PROBLEM TO WORK ON | Starting at the first line of the data, please print exactly those lines through the one that holds "S.camera = cam", omitting every picture.

········

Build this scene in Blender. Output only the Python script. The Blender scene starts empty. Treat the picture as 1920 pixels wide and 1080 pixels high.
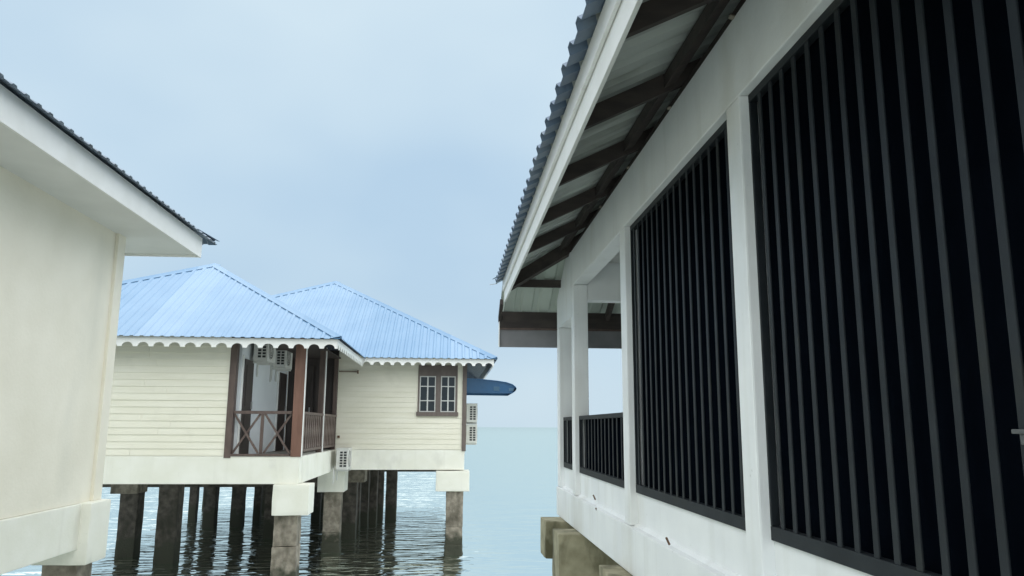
import bpy, bmesh, math, random
from mathutils import Vector, Matrix, noise
random.seed(7)
S = bpy.context.scene
col = S.collection

# ------------------------------------------------------------------ camera
YAW, PITCH, ROLL, FPX = 0.0789684, 0.1785068, 0.0053671, 1446.25
def cam_axes():
    f = Vector((math.sin(YAW)*math.cos(PITCH), math.cos(YAW)*math.cos(PITCH), math.sin(PITCH)))
    r = Vector((math.cos(YAW), -math.sin(YAW), 0)); u = r.cross(f)
    return r*math.cos(ROLL)+u*math.sin(ROLL), -r*math.sin(ROLL)+u*math.cos(ROLL), f
cr, cu, cf = cam_axes()
cd = bpy.data.cameras.new('camera'); cam = bpy.data.objects.new('camera', cd); col.objects.link(cam)
m3 = Matrix((cr, cu, -cf)).transposed()
cam.matrix_world = m3.to_4x4()
cd.sensor_width = 36; cd.lens = FPX/1920*36; cd.clip_start = .05; cd.clip_end = 40000
S.camera = cam

# ------------------------------------------------------------------ sky, sun, exposure
SUN_EL, SUN_AZ = math.radians(70), math.radians(165)      # azimuth clockwise from +Y
W = bpy.data.worlds.new('World'); S.world = W; W.use_nodes = True
nt = W.node_tree; nt.nodes.clear(); N = nt.nodes.new; L = nt.links.new
out = N('ShaderNodeOutputWorld'); bg = N('ShaderNodeBackground')
sky = N('ShaderNodeTexSky'); sky.sky_type = 'NISHITA'; sky.sun_disc = False
sky.sun_elevation = SUN_EL; sky.sun_rotation = SUN_AZ; sky.dust_density = 4; sky.air_density = 1.2; sky.ozone_density = 1.5
tc = N('ShaderNodeTexCoord'); mp = N('ShaderNodeMapping'); mp.inputs['Scale'].default_value = (1, 1, 1.7)
mp.inputs['Location'].default_value = (3.1, .4, .2)
nz = N('ShaderNodeTexNoise'); nz.inputs['Scale'].default_value = 1.9; nz.inputs['Detail'].default_value = 3.5; nz.inputs['Roughness'].default_value = .45
rp = N('ShaderNodeValToRGB'); rp.color_ramp.elements[0].position = .33; rp.color_ramp.elements[1].position = .68
rp.color_ramp.elements[0].color = (4.1, 5.55, 6.9, 1); rp.color_ramp.elements[1].color = (5.55, 6.8, 7.6, 1)
mx = N('ShaderNodeMix'); mx.data_type = 'RGBA'; mx.inputs[0].default_value = .88
L(tc.outputs['Generated'], mp.inputs[0]); L(mp.outputs[0], nz.inputs['Vector']); L(nz.outputs[0], rp.inputs[0])
L(sky.outputs[0], mx.inputs[6]); L(rp.outputs[0], mx.inputs[7]); L(mx.outputs[2], bg.inputs[0]); L(bg.outputs[0], out.inputs[0])
bg.inputs[1].default_value = .05
sd = bpy.data.lights.new('sun', 'SUN'); so = bpy.data.objects.new('sun', sd); col.objects.link(so)
sd.energy = 1.5; sd.angle = math.radians(130); sd.color = (1, .955, .88)
sv = Vector((math.sin(SUN_AZ)*math.cos(SUN_EL), math.cos(SUN_AZ)*math.cos(SUN_EL), math.sin(SUN_EL)))
so.rotation_euler = sv.to_track_quat('Z', 'Y').to_euler(); so.location = sv*60
S.view_settings.view_transform = 'Standard'; S.view_settings.look = 'None'
S.view_settings.gamma = 1; S.view_settings.use_curve_mapping = False; S.view_settings.exposure = 1.33
SEA = -3.25

# ------------------------------------------------------------------ materials
def mat(name, c1, c2=None, rough=.6, scale=3., detail=6, bump=0., bscale=None, metal=0., stretch=(1, 1, 1), lo=.35, hi=.7, spec=.5, dirt=None, dirt_scale=1.2, dirt_lo=.55, dirt_hi=.75, dstretch=(1, 1, 1), streak=None):
    m = bpy.data.materials.new(name); m.use_nodes = True; t = m.node_tree; n = t.nodes.new; l = t.links.new
    p = t.nodes['Principled BSDF']; p.inputs['Roughness'].default_value = rough; p.inputs['Metallic'].default_value = metal
    p.inputs['Specular IOR Level'].default_value = spec
    geo = n('ShaderNodeNewGeometry')
    def noi(sc, st, det):
        a = n('ShaderNodeMapping'); a.inputs['Scale'].default_value = st; l(geo.outputs['Position'], a.inputs[0])
        q = n('ShaderNodeTexNoise'); q.inputs['Scale'].default_value = sc; q.inputs['Detail'].default_value = det; l(a.outputs[0], q.inputs['Vector']); return q
    if c2 is None: c2 = c1
    q = noi(scale, stretch, detail); r = n('ShaderNodeValToRGB')
    r.color_ramp.elements[0].position = lo; r.color_ramp.elements[1].position = hi
    r.color_ramp.elements[0].color = (*c1, 1); r.color_ramp.elements[1].color = (*c2, 1); l(q.outputs[0], r.inputs[0])
    c = r.outputs[0]
    if dirt:
        d = noi(dirt_scale, dstretch, 8); dr = n('ShaderNodeMapRange'); dr.inputs[1].default_value = dirt_lo; dr.inputs[2].default_value = dirt_hi
        l(d.outputs[0], dr.inputs[0]); x = n('ShaderNodeMix'); x.data_type = 'RGBA'; l(dr.outputs[0], x.inputs[0]); l(c, x.inputs[6]); x.inputs[7].default_value = (*dirt, 1); c = x.outputs[2]
    if streak:      # thin runs left by rain water
        d = noi(1.0, (5, 5, .22), 7); dr = n('ShaderNodeMapRange'); dr.inputs[1].default_value = .56; dr.inputs[2].default_value = .74; dr.inputs[4].default_value = .42
        l(d.outputs[0], dr.inputs[0]); x = n('ShaderNodeMix'); x.data_type = 'RGBA'; l(dr.outputs[0], x.inputs[0]); l(c, x.inputs[6]); x.inputs[7].default_value = (*streak, 1); c = x.outputs[2]
        d = noi(28, (1, 1, 1), 4); dr = n('ShaderNodeMapRange'); dr.inputs[1].default_value = .70; dr.inputs[2].default_value = .78; dr.inputs[4].default_value = .45
        l(d.outputs[0], dr.inputs[0]); x = n('ShaderNodeMix'); x.data_type = 'RGBA'; l(dr.outputs[0], x.inputs[0]); l(c, x.inputs[6]); x.inputs[7].default_value = tuple(v*.62 for v in streak)+(1,); c = x.outputs[2]
    l(c, p.inputs['Base Color'])
    if bump:
        b = n('ShaderNodeBump'); b.inputs['Strength'].default_value = bump; b.inputs['Distance'].default_value = .01
        bq = noi(bscale or scale*6, stretch, 6); l(bq.outputs[0], b.inputs['Height']); l(b.outputs[0], p.inputs['Normal'])
    return m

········

WRITTEN SOLUTION |
Build this scene in Blender. Output only the Python script. The Blender scene starts empty. Treat the picture as 1920 pixels wide and 1080 pixels high.
import bpy, bmesh, math, random
from mathutils import Vector, Matrix, noise
random.seed(7)
S = bpy.context.scene
col = S.collection

# ------------------------------------------------------------------ camera
YAW, PITCH, ROLL, FPX = 0.0789684, 0.1785068, 0.0053671, 1446.25
def cam_axes():
    f = Vector((math.sin(YAW)*math.cos(PITCH), math.cos(YAW)*math.cos(PITCH), math.sin(PITCH)))
    r = Vector((math.cos(YAW), -math.sin(YAW), 0)); u = r.cross(f)
    return r*math.cos(ROLL)+u*math.sin(ROLL), -r*math.sin(ROLL)+u*math.cos(ROLL), f
cr, cu, cf = cam_axes()
cd = bpy.data.cameras.new('camera'); cam = bpy.data.objects.new('camera', cd); col.objects.link(cam)
m3 = Matrix((cr, cu, -cf)).transposed()
cam.matrix_world = m3.to_4x4()
cd.sensor_width = 36; cd.lens = FPX/1920*36; cd.clip_start = .05; cd.clip_end = 40000
S.camera = cam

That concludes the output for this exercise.